By combining these software features with the hardware innovations of the 7060XE7 Series, Arista aims to deliver a unified platform that can handle the unique traffic patterns of AI training and inference. These patterns often involve all-to-all communication with synchronized barriers, which place intense demands on packet delivery and latency.

Market Context and Industry Validation

The new Arista family joins a growing ecosystem of vendors pushing into the 1.6T Ethernet space, including Cisco, Nvidia, and Celestica. The move reflects a broader industry consensus that Ethernet will play a dominant role in AI infrastructure, particularly as an alternative to proprietary interconnects like InfiniBand. Arista's early collaboration with cloud giants such as Microsoft Azure, Oracle Cloud Infrastructure, and Meta provides strong customer validation for the platform.

Sameh Boujelbene, vice president of data center switching and AI networks market research at Dell'Oro Group, highlighted several aspects of the 7060XE7 Series that stand out: sustainable bandwidth growth, improved power efficiency, and tighter integration between compute, optics, silicon, cooling, and network operating software. She also noted the strength of the ecosystem partnerships with AMD and Broadcom as a key differentiator.

The 1.6T transition is not just about speed—it represents a fundamental rethinking of how switches are architected for the AI era. With support for pluggable heat sinks, liquid cooling, and high-density SerDes, the 7060XE7 Series is positioned to meet the needs of both current and future data centers. As AI workloads continue to scale, the ability to efficiently manage power and thermal loads will become as important as raw bandwidth.
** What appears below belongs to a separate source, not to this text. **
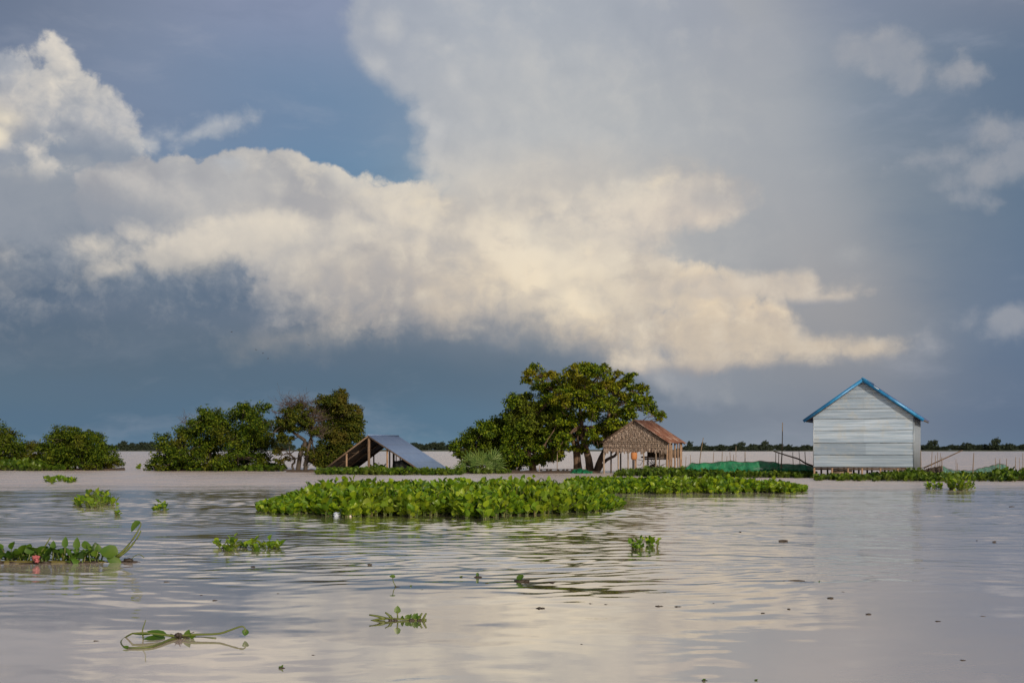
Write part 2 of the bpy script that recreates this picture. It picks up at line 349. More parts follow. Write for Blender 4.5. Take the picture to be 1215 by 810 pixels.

Arista's focus on rack-scale systems rather than standalone switches also reflects a growing trend toward converged infrastructure in which compute, storage, and networking are tightly integrated. By offering configurable racks that include power distribution, cooling, and networking in a single chassis, Arista is helping customers reduce deployment complexity and accelerate time-to-value for AI projects.